Today FIDE publishes a new rating list once a month. When FIDE first started publishing official lists in 1971 they came out once a year. How has the frequency changed over the years? When did the frequency change and by how much?
3 Answers
The period before 2001 is documented on the Olimpbase site. The period from 2001 on is documented on the FIDE rating site.
To find the details for pre-2001 go to the Olimpbase site and about a third of the way down on the right hand side under "PLAYERS & TEAMS" click on "Elo lists 1971-2001".
To find the details for 2001 and after go to the FIDE rating download site and halfway down click on the dropdown box "Download old files from Archive - Please select your period and press GO".
Both these sites give the possibility to download the lists in zip file format.
Pre-2001
Unofficial lists were published in -
June 1967, April 1968, 1969 (no month given), 1970 (no month given) and January 1971
Official lists were published in July of the following years:
1971, 1972, 1973.
This switched as a one-off to May in 1974 before settling down to full lists published in January in 1975 through to 1980 with the addition of three supplementary lists in July of 1978, 1979 and 1980. These supplementary lists included less than 10% of players.
In 1981 FIDE switched to publishing lists twice a year, in January and July, and this continued from 1981 through to 1999.
This period was also significant for the introduction of a number of new features:
- FIDE IDs in 1990, although the first attempt in January 1990 only had 5 digit IDs. This was clearly going to be inadequate and the length was extended in July 1990.
- With the break up of the USSR new federation codes were introduced for ex Soviet, Yugoslav and Czechoslovak republics.
- "Active / Inactive" flags were introduced in July 1992.
- The rating floor for men was lowered to 2005 in January 1993.
- Ratings stopped being rounded to the nearest 0 or 5 in January 1999.
In 2000 three rating lists were published in January, July and October.
In 2001 the frequency changed to 4 times a year. Lists were published in January, April, July and October from January 2001 up to July 2009.
From September 2009 through to July 2012 lists were published every two months in January, March, May, July, September and November.
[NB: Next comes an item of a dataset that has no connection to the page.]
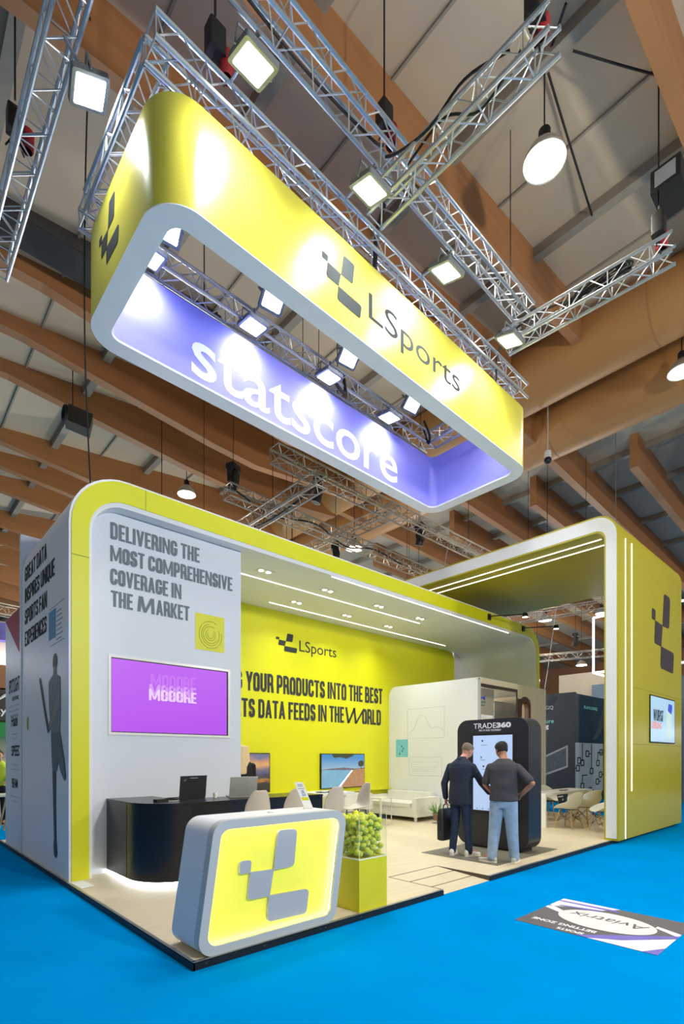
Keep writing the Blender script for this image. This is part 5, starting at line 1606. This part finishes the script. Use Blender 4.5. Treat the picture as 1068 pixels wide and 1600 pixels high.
for i, (p, lab) in enumerate(pend):
    o = pd0 if i == 0 else dup(pd0, p)
    o.location = p
    o['label'] = lab if isinstance(lab, str) else 'added unseen pendant lamp that brightens the roof and stand'
    o['group'] = 'round pendant lamps of the hall'
    for c_ in o.children:
        if c_.name.startswith('rod'):
            c_.scale = (1, 1, roof_z(p[0]) - .03 - p[2])
    if isinstance(lab, str):
        lamp('pendant_light', 'SPOT', (p[0], p[1], p[2] - .01), 600, (p[0], p[1], 0), .28, (1, .93, .82), 150, .6)
    else:
        lamp('pendant_light', 'POINT', (p[0], p[1], p[2] - .35), EP * lab, None, .3, (1, .95, .87))

# ================================================================ moving heads, hoists, cables
def make_head():
    t = thing('moving_head', 'x', 'stage light', (0, 0, 0))
    mb = MB(); mb.prism([(x, y, -.10) for x, y in rrect(-.15, .15, -.11, .11, .03, 3)], (0, 0, .13)); mb.build('base', M['dark'], t, smooth=True)
    for s in (-1, 1):
        mb = MB(); mb.prism([(s * .15, -.05, -.38), (s * .15, .05, -.38), (s * .15, .06, -.10), (s * .15, -.06, -.10)], (-s * .035, 0, 0)); mb.build('yoke_arm', M['dark'], t)
    mb = MB(); mb.lathe([(0, -.26), (.06, -.26), (.085, -.20), (.095, .0), (.105, .14), (.10, .17), (0, .17)], (0, 0, -.36), 18, axis=(.1, .3, -.95)); mb.build('head', M['dark'], t, smooth=True)
    mb = MB(); mb.lathe([(0, .0), (.085, .0), (.085, .006), (0, .006)], Vector((0, 0, -.36)) + Vector((.1, .3, -.95)).normalized() * .171, 18, axis=(.1, .3, -.95)); mb.build('lens', M['glass'], t)
    return t
mh0 = make_head()
for i, (p, r, lab) in enumerate((((4.2, 6.5, 8.1), .4, 'moving head hanging at the left end of the cable hung rear truss'), ((5.5, 5.1, 7.75), .9, 'moving head under the middle of the rear truss behind the banner ring'), ((8.95, 5.0, 7.75), .2, 'moving head hanging behind the far banner corner'), ((8.0, 7.3, 7.6), .7, 'moving head low between the rear trusses above the arch edge'), ((15.0, 5.1, 7.35), .3, 'left one of the two moving heads in the tower opening'), ((15.6, 4.7, 7.6), 1.2, 'right one of the two moving heads in the tower opening'), ((21, 6.0, 7.0), .2, 'small distant moving head in the tower opening'), ((23.5, 9.0, 5.6), .2, 'lowest distant moving head in the tower opening'))):
    o = mh0 if i == 0 else dup(mh0, p)
    o.location = p; o.rotation_euler = (0, 0, r); o['label'] = lab; o['group'] = 'black moving head stage lights'
    mb = MB(); mb.tube([(p[0], p[1], p[2] + .02), (p[0] + .03, p[1], roof_z(p[0]) - .05)], .008, 5)
    tag(mb.build('suspension_cable', M['cable']), 'cable of the ' + ' '.join(lab.split()[:11]), 'cable', 'suspension cables of the moving heads')

def hoist(loc, label, zt):
    x, y, z = loc
    t = thing('chain_hoist', label, 'hoist', loc)
    mb = MB(); mb.prism([(a, b, z) for a, b in rrect(x - .09, x + .09, y - .08, y + .08, .02, 3)], (0, 0, .28)); mb.build('motor', M['dark'], t, smooth=True)
    mb = MB(); mb.tube([(x, y, z + .42), (x, y, zt)], .012, 6); mb.build('chain', M['cable'], t)
    mb = MB(); mb.lathe([(.06, 0), (.075, .02), (.085, .22), (.08, .24), (.0, .24)], (x + .13, y, z - .12), 14); mb.build('chain_bag', M['red'], t, smooth=True)
    mb = MB(); mb.tube([(x, y, z), (x - .10, y + .0, z - .22)], .01, 6); mb.tube([(x, y, z), (x + .10, y, z - .22)], .01, 6); mb.build('sling', M['dark'], t)
    return t
hoist((.82, 1.17, 8.80), 'black chain hoist above the near corner of the banner frame', 11.3)
hoist((2.92, .75, 9.42), 'chain hoist with red chain bag where the short cross truss meets the high truss', 11.5)
hoist((3.05, -1.15, 8.90), 'chain hoist with red bag at the top end of the short cross truss', 11.5)
hoist((6.46, -1.28, 9.02), 'chain hoist with red bag at the end of the truss with cable coils', 11.8)
hoist((-.45, 3.9, 9.4), 'chain hoist with red bag on the truss at the left picture edge', 11.2)
bxs = thing('distribution_box', 'black power box hanging on chain at the right picture edge', 'box', (6.62, -1.38, 9.62))
mb = MB(); mb.prism([(a, b, 9.66) for a, b in rrect(6.42, 6.98, -1.56, -1.18, .02, 2)], (0, 0, .30)); mb.build('casing', M['dark'], bxs, smooth=True)
mb = MB(); mb.tube([(6.46, -1.28, 9.4), (6.46, -1.28, 9.66)], .012, 6); mb.build('chain', M['silver'], bxs)
mb = MB(); mb.box(6.42 - .004, 6.42, -1.5, -1.24, 9.70, 9.92); mb.build('side_plate', M['locker'], bxs)

def cable(pts, r, label, cat='cable', m='cable', group=None):
    # smooth the polyline
    q = [Vector(p) for p in pts]
    out = []
    for i in range(len(q) - 1):
        p0, p1, p2, p3 = q[max(i - 1, 0)], q[i], q[i + 1], q[min(i + 2, len(q) - 1)]
        for k in range(6):
            t = k / 6
            out.append(.5 * ((2 * p1) + (-p0 + p2) * t + (2 * p0 - 5 * p1 + 4 * p2 - p3) * t * t + (-p0 + 3 * p1 - 3 * p2 + p3) * t ** 3))
    out.append(q[-1])
    mb = MB(); mb.tube(out, r, 6)
    return tag(mb.build('power_cable', M[m], smooth=True), label, cat, group)
rnd = random.Random(5)
# coils in the cross truss
for k in range(9):
    y0 = -.15 - .05 * k
    pts = []
    for i in range(13):
        a = 2 * math.pi * i / 12
        pts.append((6.38 + .05 * math.sin(a * 2 + k), -.45 + (.42 + .03 * (k % 4)) * math.cos(a) , 8.74 + .015 * k + .05 * math.sin(a)))
    cable(pts, .014, 'black cable loop lying in the cross truss at right', group='cable coil in the cross truss')
cable([(6.4, .0, 8.9), (6.35, .4, 8.95), (6.2, .8, 8.8), (6.1, 1.05, 8.5), (6.15, 1.1, 8.1)], .018, 'black cable dropping where the coil truss meets the banner frame')
cable([(3.0, -.9, 8.8), (2.95, -.4, 8.95), (2.85, .0, 8.7), (2.9, .5, 8.9), (2.95, .75, 9.1)], .016, 'black cable looping along the short cross truss')
cable([(3.05, -1.0, 8.75), (3.1, -.5, 8.65), (3.0, -.1, 8.85), (2.95, .4, 8.7)], .014, 'second thinner cable looping along the short cross truss')
cable([(3.1, .9, 8.75), (3.2, 1.15, 8.6), (3.22, 1.2, 8.2), (3.25, 1.2, 8.45)], .028, 'thick black cable bundle hanging onto the banner frame')
cable([(-2, .74, 9.02), (0, .70, 9.05), (1.5, .74, 9.0), (2.6, .72, 9.05), (2.9, .75, 9.2)], .018, 'black cable run lying inside the long high truss')
cable([(4.2, 3.2, 8.45), (4.3, 3.15, 8.2), (4.45, 3.1, 8.1), (4.5, 3.2, 8.5)], .03, 'black cable bundle looped over the rear banner truss')
cable([(6.7, 3.1, 8.6), (6.75, 3.0, 8.3), (6.85, 3.1, 8.2), (6.8, 3.2, 8.5)], .025, 'black cable loop near the far corner of the banner frame')
cable([(4.0, 6.35, 7.55), (5.2, 6.4, 7.3), (6.5, 6.4, 7.5), (7.6, 6.45, 7.25), (8.8, 6.5, 7.5), (10.5, 6.5, 7.3)], .022, 'black cable draped along the rear truss above the arch')
cable([(4.9, 4.5, 7.1), (4.9, 6, 6.98), (4.9, 7.5, 7.1), (4.9, 9, 7.0)], .025, 'black cable draped along the cross truss under the rear trusses')
cable([(.25, 3.3, 10.9), (.28, 3.6, 9), (.32, 3.75, 7), (.5, 4.1, 5.25)], .010, 'thin black rope falling behind the banner onto the arch corner')
cable([(9.4, 4.4, 7.3), (9.6, 4.8, 6.4), (9.9, 5.6, 5.3)], .008, 'thin pale wire hanging behind the far banner corner', m='silver')
cable([(16.2, 4.6, 7.3), (16.3, 4.9, 5.5), (16.4, 5.2, 3.9)], .012, 'pale wire hanging in the tower opening', m='silver')
cable([(5.45, -.5, 11.5), (6.0, -.95, 11.35), (6.46, -1.28, 11.3)], .016, 'slack rope from the lamp purlin to the hoist chain')
cable([(5.42, -.1, 11.75), (6.6, .1, 11.85), (8.3, .35, 11.9)], .018, 'dark conduit under the roof behind the big pendant lamp', 'pipe')
cable([(5.0, -.6, 11.6), (5.45, -.12, 11.72)], .02, 'dark conduit under the roof above the short cross truss', 'pipe')
cable([(3.0, 3.0, 10.8), (5, 3.1, 10.9), (8, 3.1, 11.2)], .03, 'grey pipe under the roof above the banner front', 'pipe', 'purlin')
# loudspeakers and small boxes
sp1 = thing('loudspeaker', 'brown grey loudspeaker box with coiled cable under the left roof beams', 'loudspeaker', (2.0, 10.3, 9.8))
mb = MB(); mb.obox((2.05, 10.2, 9.95), (1, -.3, -.2), (.3, 1, 0), (.2, 0, 1), .55, .4, .42); mb.build('cabinet', M['ledscreen'], sp1)
mb = MB()
for k in range(3):
    mb.tube([(1.68 + .02 * k, 10.1 + .17 * math.cos(2 * math.pi * i / 16), 9.95 + .17 * math.sin(2 * math.pi * i / 16)) for i in range(17)], .02, 6, caps=False)
mb.build('cable_coil', M['cable'], sp1, smooth=True)
mb = MB(); mb.tube([(1.9, 10.2, 10.15), (1.9, 10.2, 11.45)], .012, 6); mb.build('hanger', M['cable'], sp1)
for (x, y, z, lab) in ((2.05, 3.75, 8.25, 'dark box behind the violet banner wall at its left half'), (4.9, 3.8, 8.15, 'dark box behind the violet banner wall at its middle')):
    t = thing('stage_box', lab, 'box', (x, y, z))
    mb = MB(); mb.prism([(a, b, z) for a, b in rrect(x - .22, x + .22, y - .15, y + .15, .02, 2)], (0, 0, .26)); mb.build('casing', M['dark'], t, smooth=True)
    mb = MB(); mb.tube([(x, y, z + .26), (x, y, roof_z(x) - .05)], .01, 5); mb.build('cable', M['cable'], t)
cm = thing('dome_camera', 'small black and white ceiling camera on a rod right of the banner end', 'camera', (12.95, 3.42, 10.4))
mb = MB(); mb.tube([(12.95, 3.42, 10.55), (12.95, 3.42, 12.5)], .02, 8); mb.build('rod', M['beige'], cm)
mb = MB(); mb.lathe([(0, .2), (.09, .2), (.1, .1), (.1, .0), (0, 0)], (12.95, 3.42, 10.44), 14); mb.build('mount', M['white2'], cm, smooth=True)
mb = MB(); mb.ball((12.95, 3.42, 10.38), .105, 14); mb.build('dome', M['dark'], cm, smooth=True)
# arm spotlights on top of the arch
for i, (xa, lab) in enumerate(((9.59, 'left arm spotlight clamped on the arch top edge'), (11.31, 'right arm spotlight clamped on the arch top edge'))):
    t = thing('arm_spotlight', lab, 'spotlight', (xa, 3.34, 5.1), 'arm spotlights on the arch')
    mb = MB(); mb.box(xa - .05, xa + .05, 3.30, 3.342, 5.03, 5.17); mb.build('clamp', M['dark'], t)
    mb = MB(); mb.tube([(xa, 3.31, 5.12), (xa + .5, 2.85, 5.16), (xa + .62, 2.75, 5.17)], .014, 8); mb.build('arm', M['dark'], t, smooth=True)
    mb = MB(); mb.lathe([(0, .1), (.05, .1), (.08, .0), (.07, 0), (0, .02)], (xa + .66, 2.72, 5.10), 16); mb.build('head', M['dark'], t, smooth=True)
    mb = MB(); mb.lathe([(0, 0), (.066, 0), (.066, .004), (0, .004)], (xa + .66, 2.72, 5.096), 16); mb.build('lens', M['down'], t)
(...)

In January 2013 they changed to being published monthly through to the current day.
Although it should be noted that the actual download files themselves are updated on an almost daily basis. For instance, I am posting this on 9th September 2019 and that is also the date on the download file. Two days ago the date was 7th September. The information in the two files is almost the same. The differences are minor corrections and additions. The data in the September files is still significantly different from the August files in that the August files reflect data reported in July while the September files reflect data reported in August.
-
I thought it was a good question, and while I don't know if you get points for answering your own question, as an independent vote, I think you should accept your own answer. Your answer is very good. Sep 11, 2019 at 22:27
-
Thank you, @PhishMaster. You only get points if other people upvote you or accept your answer or if you accept someone else's answer. But points aren't everything :-)– Brian Towers ♦Sep 11, 2019 at 23:04
-
Still, you can accept it so people realize it has been answered correctly. Sep 11, 2019 at 23:18
According to the FIDE ratings list, which shows info from the period 2001-2019, there was a list in January 2001 followed by another one in July 2001, so maybe it was done twice a year back then, or maybe it's just that the March list was not published in the Internet). From there on, lists were updated quarterly until July 2009, where they started to do it every two months (next list was on September 2009)
In July 2012, the current per-month appeared for the first time (the following list is from August 2012)
I can assure these two last changes are accurate, but cannot be sure about the six-months to three-months shift. I also don't know anything about the once-to-twice per year shift
Can't speak to FIDE as their use of ratings is relatively newer, but I recall that the USCF had once taken a couple of years to publish ratings because it was done by hand and the guy was busy or procrastinated in doing it. Or maybe there had been so many tournaments at once that it just took him that long to catch up.
Once computers came into common use the ratings happened a lot more frequently.